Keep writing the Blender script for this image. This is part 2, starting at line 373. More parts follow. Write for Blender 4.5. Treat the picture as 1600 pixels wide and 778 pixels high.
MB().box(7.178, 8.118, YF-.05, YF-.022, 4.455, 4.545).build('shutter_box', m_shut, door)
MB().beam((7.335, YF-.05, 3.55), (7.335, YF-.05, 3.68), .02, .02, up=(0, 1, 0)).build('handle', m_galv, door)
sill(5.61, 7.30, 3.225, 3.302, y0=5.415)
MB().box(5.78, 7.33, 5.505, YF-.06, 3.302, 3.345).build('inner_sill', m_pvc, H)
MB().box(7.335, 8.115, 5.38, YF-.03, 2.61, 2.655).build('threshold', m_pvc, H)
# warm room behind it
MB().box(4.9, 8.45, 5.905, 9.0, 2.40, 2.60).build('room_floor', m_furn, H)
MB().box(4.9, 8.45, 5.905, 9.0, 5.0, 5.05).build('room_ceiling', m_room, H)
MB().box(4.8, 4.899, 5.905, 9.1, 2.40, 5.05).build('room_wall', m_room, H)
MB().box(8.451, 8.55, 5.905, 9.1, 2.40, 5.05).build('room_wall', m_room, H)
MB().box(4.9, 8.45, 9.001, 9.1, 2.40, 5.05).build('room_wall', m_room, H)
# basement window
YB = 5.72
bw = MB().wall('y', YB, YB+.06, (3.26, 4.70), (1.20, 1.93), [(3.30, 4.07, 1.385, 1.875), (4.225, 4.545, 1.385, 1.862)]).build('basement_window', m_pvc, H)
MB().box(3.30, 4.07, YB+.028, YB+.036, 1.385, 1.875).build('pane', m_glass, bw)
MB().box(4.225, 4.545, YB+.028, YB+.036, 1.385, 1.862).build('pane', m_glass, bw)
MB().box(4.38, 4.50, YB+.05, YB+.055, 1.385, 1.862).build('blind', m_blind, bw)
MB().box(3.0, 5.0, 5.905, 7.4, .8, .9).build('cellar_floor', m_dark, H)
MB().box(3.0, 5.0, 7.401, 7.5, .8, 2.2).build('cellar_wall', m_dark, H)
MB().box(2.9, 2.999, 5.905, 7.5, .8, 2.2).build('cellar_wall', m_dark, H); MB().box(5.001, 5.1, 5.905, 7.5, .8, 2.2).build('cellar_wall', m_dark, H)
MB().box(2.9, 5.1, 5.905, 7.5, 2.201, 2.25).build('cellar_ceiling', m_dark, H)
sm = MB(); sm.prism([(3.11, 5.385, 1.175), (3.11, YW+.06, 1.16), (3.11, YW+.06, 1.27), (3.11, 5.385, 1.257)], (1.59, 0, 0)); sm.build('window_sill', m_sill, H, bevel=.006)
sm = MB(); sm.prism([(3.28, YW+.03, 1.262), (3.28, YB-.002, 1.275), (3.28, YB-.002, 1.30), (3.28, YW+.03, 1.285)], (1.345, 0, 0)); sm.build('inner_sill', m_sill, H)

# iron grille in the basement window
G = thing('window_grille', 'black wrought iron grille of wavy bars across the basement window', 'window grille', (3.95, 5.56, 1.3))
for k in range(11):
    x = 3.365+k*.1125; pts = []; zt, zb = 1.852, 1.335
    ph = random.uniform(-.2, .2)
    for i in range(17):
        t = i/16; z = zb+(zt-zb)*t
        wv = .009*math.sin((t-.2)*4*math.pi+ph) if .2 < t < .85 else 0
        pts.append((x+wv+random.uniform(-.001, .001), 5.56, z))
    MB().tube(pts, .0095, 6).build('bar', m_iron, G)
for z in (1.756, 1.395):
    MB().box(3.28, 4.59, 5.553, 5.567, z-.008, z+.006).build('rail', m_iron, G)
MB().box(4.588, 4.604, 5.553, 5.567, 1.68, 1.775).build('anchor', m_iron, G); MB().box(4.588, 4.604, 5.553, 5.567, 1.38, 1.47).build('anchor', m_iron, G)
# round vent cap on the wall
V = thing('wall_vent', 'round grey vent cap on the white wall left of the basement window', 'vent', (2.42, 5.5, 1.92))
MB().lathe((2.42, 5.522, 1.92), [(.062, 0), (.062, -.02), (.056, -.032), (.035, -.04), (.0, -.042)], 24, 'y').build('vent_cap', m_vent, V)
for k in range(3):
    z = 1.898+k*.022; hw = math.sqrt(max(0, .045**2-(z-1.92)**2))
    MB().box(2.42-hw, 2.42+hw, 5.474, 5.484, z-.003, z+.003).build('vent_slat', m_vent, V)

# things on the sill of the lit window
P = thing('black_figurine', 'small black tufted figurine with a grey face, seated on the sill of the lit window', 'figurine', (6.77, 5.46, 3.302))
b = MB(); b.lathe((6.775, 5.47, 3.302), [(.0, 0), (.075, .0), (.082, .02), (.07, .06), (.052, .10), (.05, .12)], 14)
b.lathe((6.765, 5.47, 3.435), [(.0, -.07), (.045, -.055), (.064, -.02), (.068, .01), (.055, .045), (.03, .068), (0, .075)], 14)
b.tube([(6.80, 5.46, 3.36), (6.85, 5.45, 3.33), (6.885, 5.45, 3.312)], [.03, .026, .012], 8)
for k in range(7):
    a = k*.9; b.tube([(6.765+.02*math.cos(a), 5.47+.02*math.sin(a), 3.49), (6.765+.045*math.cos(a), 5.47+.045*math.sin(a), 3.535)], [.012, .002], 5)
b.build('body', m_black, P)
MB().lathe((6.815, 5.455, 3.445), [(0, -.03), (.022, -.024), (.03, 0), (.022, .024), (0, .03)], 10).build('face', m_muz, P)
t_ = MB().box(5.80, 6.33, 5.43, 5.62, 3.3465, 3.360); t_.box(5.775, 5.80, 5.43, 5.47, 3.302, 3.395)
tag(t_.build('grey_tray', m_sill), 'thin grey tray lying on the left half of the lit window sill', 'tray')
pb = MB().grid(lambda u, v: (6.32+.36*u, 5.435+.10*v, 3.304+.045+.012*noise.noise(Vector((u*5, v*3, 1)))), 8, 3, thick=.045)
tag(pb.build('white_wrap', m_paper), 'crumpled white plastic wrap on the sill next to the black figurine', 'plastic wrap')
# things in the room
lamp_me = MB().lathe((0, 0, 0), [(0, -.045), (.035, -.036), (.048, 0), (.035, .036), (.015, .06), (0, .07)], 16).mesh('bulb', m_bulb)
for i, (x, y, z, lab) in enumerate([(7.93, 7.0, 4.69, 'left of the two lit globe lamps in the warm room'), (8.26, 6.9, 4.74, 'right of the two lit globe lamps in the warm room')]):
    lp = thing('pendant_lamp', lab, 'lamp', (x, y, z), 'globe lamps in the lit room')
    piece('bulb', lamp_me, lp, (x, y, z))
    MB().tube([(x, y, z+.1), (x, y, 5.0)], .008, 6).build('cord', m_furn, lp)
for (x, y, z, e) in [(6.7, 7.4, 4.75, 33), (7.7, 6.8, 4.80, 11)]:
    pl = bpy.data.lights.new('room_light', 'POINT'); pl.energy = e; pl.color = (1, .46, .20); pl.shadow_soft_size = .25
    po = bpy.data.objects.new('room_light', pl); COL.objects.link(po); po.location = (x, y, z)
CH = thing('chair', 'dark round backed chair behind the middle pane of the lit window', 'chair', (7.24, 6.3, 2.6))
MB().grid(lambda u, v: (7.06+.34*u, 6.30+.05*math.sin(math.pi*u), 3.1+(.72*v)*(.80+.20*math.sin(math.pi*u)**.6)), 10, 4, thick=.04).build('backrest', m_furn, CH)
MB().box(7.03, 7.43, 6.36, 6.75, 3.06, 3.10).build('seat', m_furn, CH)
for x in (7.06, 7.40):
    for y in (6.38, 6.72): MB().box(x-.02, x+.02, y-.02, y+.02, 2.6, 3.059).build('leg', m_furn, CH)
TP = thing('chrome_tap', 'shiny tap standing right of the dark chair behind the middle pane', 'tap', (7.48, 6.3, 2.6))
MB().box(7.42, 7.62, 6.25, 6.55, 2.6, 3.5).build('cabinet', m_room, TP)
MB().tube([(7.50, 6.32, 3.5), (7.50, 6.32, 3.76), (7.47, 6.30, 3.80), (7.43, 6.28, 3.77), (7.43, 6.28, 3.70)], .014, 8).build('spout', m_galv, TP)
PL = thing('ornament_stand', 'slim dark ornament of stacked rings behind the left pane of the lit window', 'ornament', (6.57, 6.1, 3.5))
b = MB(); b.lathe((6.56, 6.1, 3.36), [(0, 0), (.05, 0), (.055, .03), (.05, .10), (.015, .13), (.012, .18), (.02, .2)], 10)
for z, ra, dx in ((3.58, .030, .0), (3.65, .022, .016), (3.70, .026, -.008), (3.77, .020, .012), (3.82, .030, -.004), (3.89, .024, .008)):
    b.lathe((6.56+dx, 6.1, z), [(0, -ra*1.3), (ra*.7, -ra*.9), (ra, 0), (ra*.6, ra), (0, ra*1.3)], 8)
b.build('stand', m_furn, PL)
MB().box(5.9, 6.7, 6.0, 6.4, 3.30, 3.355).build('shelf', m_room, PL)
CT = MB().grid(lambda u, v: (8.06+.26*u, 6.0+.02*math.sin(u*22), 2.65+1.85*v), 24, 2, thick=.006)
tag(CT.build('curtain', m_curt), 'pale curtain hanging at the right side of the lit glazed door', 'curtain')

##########

◆ What to produce
The lines from the top of the data above down to the line containing "sm.build('inner_sill', m_sill, H)" are to be copied exactly; no other line should appear.

◆ Task answer
Keep writing the Blender script for this image. This is part 2, starting at line 373. More parts follow. Write for Blender 4.5. Treat the picture as 1600 pixels wide and 778 pixels high.
MB().box(7.178, 8.118, YF-.05, YF-.022, 4.455, 4.545).build('shutter_box', m_shut, door)
MB().beam((7.335, YF-.05, 3.55), (7.335, YF-.05, 3.68), .02, .02, up=(0, 1, 0)).build('handle', m_galv, door)
sill(5.61, 7.30, 3.225, 3.302, y0=5.415)
MB().box(5.78, 7.33, 5.505, YF-.06, 3.302, 3.345).build('inner_sill', m_pvc, H)
MB().box(7.335, 8.115, 5.38, YF-.03, 2.61, 2.655).build('threshold', m_pvc, H)
# warm room behind it
MB().box(4.9, 8.45, 5.905, 9.0, 2.40, 2.60).build('room_floor', m_furn, H)
MB().box(4.9, 8.45, 5.905, 9.0, 5.0, 5.05).build('room_ceiling', m_room, H)
MB().box(4.8, 4.899, 5.905, 9.1, 2.40, 5.05).build('room_wall', m_room, H)
MB().box(8.451, 8.55, 5.905, 9.1, 2.40, 5.05).build('room_wall', m_room, H)
MB().box(4.9, 8.45, 9.001, 9.1, 2.40, 5.05).build('room_wall', m_room, H)
# basement window
YB = 5.72
bw = MB().wall('y', YB, YB+.06, (3.26, 4.70), (1.20, 1.93), [(3.30, 4.07, 1.385, 1.875), (4.225, 4.545, 1.385, 1.862)]).build('basement_window', m_pvc, H)
MB().box(3.30, 4.07, YB+.028, YB+.036, 1.385, 1.875).build('pane', m_glass, bw)
MB().box(4.225, 4.545, YB+.028, YB+.036, 1.385, 1.862).build('pane', m_glass, bw)
MB().box(4.38, 4.50, YB+.05, YB+.055, 1.385, 1.862).build('blind', m_blind, bw)
MB().box(3.0, 5.0, 5.905, 7.4, .8, .9).build('cellar_floor', m_dark, H)
MB().box(3.0, 5.0, 7.401, 7.5, .8, 2.2).build('cellar_wall', m_dark, H)
MB().box(2.9, 2.999, 5.905, 7.5, .8, 2.2).build('cellar_wall', m_dark, H); MB().box(5.001, 5.1, 5.905, 7.5, .8, 2.2).build('cellar_wall', m_dark, H)
MB().box(2.9, 5.1, 5.905, 7.5, 2.201, 2.25).build('cellar_ceiling', m_dark, H)
sm = MB(); sm.prism([(3.11, 5.385, 1.175), (3.11, YW+.06, 1.16), (3.11, YW+.06, 1.27), (3.11, 5.385, 1.257)], (1.59, 0, 0)); sm.build('window_sill', m_sill, H, bevel=.006)
sm = MB(); sm.prism([(3.28, YW+.03, 1.262), (3.28, YB-.002, 1.275), (3.28, YB-.002, 1.30), (3.28, YW+.03, 1.285)], (1.345, 0, 0)); sm.build('inner_sill', m_sill, H)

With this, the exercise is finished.